Capterra Glossary
Finance
Probability

Capterra Glossary

Probability

Probability is the branch of mathematics that deals with numerical descriptions of the likelihood that an event will occur, or how likely it is that a proposition is truthful. The probability of an event is a number between zero and one. Zero indicates the impossibility that an event will occur and one indicates certainty that the event will occur. The formula used to calculate the probability of a single event occurring is (P = n / N), which means the probability (P) of an event occurring equals the number of ways an event can occur (n) divided by the total number of possible outcomes (N). The formula used to calculate the probability of multiple events occurring is P(A and B) = P(A) x P(B),which means the probability of both A and B events occurring (P(A and B)) is equal to the probability of event A occurring (P(A)) multiplied by the probability of event B occurring (P(B)).

What Small and Midsize Businesses Need to Know About Probability

Small to midsize insurance companies use theoretical probability to assign particular insurance policies to customers based on their likelihood of cashing in on their insurance agreement.
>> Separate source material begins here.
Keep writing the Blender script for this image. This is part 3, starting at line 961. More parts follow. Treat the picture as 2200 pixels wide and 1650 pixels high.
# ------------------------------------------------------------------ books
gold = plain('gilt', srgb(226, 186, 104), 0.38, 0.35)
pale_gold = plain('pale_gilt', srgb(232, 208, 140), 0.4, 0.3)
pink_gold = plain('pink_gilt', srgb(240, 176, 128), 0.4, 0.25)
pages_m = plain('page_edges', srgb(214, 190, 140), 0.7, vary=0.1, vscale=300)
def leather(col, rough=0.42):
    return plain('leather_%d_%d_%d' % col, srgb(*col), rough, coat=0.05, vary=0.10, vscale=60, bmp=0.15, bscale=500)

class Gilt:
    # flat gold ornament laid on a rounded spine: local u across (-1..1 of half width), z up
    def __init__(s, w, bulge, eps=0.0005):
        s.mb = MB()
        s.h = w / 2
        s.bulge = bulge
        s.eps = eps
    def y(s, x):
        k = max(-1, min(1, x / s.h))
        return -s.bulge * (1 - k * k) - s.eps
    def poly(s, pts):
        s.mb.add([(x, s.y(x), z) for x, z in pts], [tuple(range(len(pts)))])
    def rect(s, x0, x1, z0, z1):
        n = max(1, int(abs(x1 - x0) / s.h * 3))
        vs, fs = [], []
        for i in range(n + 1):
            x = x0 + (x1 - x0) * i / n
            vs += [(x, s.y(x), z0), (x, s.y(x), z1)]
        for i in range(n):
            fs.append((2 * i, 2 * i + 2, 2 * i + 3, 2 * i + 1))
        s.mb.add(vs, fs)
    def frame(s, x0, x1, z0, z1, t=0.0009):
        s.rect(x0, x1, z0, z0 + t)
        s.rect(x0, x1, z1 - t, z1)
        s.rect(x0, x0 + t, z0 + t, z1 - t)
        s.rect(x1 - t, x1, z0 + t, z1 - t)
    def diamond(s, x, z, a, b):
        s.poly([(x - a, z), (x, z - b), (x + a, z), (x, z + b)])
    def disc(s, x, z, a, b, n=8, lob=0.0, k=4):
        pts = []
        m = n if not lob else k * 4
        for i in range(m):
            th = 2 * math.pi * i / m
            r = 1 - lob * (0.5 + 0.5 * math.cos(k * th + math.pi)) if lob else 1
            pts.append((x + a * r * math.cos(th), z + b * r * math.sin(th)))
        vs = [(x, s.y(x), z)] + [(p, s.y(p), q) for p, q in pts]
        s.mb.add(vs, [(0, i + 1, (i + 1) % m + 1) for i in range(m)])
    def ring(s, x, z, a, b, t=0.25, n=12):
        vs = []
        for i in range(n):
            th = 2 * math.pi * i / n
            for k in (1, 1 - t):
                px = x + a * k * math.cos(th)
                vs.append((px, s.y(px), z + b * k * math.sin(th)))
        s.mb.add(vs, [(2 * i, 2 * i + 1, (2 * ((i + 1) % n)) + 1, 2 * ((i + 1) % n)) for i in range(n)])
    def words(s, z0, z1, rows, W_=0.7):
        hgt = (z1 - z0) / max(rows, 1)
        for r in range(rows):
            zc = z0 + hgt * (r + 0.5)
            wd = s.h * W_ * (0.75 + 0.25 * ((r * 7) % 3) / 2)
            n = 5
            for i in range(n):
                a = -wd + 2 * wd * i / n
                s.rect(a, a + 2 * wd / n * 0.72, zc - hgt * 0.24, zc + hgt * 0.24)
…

Probability is also the backbone of small to midsize sports betting organizations. This type of business turns a profit by allowing customers to predict the probability of a certain sports team winning and place monetary bets that support their predictions. If the customer’s predictions turn out to be false, the betting organization keeps the entirety of the monetary bet. If the customer’s prediction is true, the customer gets to keep the entirety monetary bet. Other industries will use the theory of probability to determine the likelihood of particular outcomes for their business.